#### THE PROBLEM:
Work out how many lines in the listing below include the word "that"; answer with the number alone.

#### PROVIDED DATA:
--------

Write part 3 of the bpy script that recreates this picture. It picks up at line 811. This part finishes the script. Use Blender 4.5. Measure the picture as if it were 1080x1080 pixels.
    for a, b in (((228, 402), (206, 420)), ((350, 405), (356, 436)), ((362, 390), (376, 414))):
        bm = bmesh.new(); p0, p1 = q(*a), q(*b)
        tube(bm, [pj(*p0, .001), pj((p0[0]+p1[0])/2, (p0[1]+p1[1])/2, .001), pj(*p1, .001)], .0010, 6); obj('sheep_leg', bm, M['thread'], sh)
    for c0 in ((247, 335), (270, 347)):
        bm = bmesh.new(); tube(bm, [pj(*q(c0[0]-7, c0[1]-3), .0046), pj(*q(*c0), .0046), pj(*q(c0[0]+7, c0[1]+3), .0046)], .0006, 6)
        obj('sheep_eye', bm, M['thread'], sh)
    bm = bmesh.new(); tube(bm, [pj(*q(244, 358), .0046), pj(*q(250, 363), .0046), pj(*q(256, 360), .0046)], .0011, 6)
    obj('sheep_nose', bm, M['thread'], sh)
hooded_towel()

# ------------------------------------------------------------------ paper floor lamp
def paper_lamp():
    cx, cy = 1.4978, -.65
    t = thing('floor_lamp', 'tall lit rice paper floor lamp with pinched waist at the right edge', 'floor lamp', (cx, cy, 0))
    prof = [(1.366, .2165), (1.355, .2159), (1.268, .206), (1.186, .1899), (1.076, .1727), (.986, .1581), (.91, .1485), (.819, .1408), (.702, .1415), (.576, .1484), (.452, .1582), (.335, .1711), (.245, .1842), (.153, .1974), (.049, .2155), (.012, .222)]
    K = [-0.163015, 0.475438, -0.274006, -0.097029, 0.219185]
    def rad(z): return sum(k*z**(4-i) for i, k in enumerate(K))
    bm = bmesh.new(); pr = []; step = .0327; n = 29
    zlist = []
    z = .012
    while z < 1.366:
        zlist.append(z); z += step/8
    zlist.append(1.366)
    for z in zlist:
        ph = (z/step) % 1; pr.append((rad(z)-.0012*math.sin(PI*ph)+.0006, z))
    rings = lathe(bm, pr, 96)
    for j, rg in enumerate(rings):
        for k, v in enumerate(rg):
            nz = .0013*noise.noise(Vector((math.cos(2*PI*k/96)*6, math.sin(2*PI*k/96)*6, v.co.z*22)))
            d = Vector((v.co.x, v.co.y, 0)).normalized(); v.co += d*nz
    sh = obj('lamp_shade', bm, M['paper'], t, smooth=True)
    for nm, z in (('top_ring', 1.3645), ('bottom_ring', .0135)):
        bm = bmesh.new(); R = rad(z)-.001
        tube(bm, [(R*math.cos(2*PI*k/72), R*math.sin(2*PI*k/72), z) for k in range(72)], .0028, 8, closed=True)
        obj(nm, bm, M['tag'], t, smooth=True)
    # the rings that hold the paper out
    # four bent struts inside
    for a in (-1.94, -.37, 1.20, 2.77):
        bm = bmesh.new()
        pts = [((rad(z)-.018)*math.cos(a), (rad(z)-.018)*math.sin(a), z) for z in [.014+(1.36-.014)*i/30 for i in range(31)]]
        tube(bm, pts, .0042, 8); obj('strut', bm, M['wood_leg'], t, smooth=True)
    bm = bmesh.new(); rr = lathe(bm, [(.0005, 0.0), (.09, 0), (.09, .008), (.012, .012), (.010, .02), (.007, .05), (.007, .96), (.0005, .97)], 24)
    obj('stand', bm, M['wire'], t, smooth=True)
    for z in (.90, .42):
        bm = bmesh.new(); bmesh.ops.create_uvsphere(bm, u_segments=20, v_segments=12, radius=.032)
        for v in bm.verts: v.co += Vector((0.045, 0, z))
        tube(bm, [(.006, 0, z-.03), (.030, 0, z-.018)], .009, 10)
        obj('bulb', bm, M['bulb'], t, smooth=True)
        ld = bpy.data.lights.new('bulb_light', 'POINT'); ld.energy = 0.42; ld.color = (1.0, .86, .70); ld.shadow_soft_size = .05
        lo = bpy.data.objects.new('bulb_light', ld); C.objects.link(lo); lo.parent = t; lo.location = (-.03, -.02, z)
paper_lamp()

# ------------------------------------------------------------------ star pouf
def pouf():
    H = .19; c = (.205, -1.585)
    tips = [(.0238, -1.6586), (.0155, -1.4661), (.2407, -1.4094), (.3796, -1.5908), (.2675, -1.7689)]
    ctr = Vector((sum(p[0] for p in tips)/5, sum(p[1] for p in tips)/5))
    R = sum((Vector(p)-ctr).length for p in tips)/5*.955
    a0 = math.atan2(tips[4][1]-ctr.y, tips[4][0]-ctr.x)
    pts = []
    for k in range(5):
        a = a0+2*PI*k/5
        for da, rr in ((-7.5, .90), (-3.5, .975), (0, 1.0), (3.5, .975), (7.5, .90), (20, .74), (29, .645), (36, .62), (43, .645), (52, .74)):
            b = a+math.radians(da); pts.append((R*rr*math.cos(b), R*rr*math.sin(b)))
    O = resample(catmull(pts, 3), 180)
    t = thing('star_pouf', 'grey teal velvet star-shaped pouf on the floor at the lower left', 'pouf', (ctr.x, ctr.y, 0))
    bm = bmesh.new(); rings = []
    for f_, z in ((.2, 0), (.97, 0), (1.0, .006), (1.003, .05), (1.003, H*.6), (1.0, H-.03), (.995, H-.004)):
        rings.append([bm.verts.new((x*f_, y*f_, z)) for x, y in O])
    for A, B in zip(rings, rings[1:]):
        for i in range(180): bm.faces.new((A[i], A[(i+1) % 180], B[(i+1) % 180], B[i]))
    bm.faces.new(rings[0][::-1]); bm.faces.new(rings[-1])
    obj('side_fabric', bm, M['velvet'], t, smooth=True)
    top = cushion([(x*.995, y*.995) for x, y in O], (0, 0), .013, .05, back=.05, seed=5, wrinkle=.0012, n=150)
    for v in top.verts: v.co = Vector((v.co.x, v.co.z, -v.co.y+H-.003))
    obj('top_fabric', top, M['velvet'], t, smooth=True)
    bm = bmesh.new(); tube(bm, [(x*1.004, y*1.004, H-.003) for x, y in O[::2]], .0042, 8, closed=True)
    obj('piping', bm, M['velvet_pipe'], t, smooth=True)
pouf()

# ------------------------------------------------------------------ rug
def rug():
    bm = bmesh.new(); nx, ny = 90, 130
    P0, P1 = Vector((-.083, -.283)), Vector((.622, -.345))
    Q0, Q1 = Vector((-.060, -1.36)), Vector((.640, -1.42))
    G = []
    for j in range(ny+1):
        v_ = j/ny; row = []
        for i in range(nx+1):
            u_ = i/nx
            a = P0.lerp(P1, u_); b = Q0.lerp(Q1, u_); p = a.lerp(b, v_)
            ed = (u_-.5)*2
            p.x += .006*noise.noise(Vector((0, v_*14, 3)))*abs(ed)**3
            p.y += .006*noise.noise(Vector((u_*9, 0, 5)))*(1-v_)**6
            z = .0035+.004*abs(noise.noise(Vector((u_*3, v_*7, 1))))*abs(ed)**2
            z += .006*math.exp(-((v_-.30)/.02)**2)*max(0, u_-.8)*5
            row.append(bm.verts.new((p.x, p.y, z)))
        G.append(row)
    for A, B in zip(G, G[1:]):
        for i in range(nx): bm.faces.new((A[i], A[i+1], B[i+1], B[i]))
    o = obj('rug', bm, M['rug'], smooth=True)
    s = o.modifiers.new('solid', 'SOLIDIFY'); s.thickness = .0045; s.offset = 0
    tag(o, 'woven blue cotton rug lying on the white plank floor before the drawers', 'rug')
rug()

--------

#### OUTPUT OF THE TASK:
2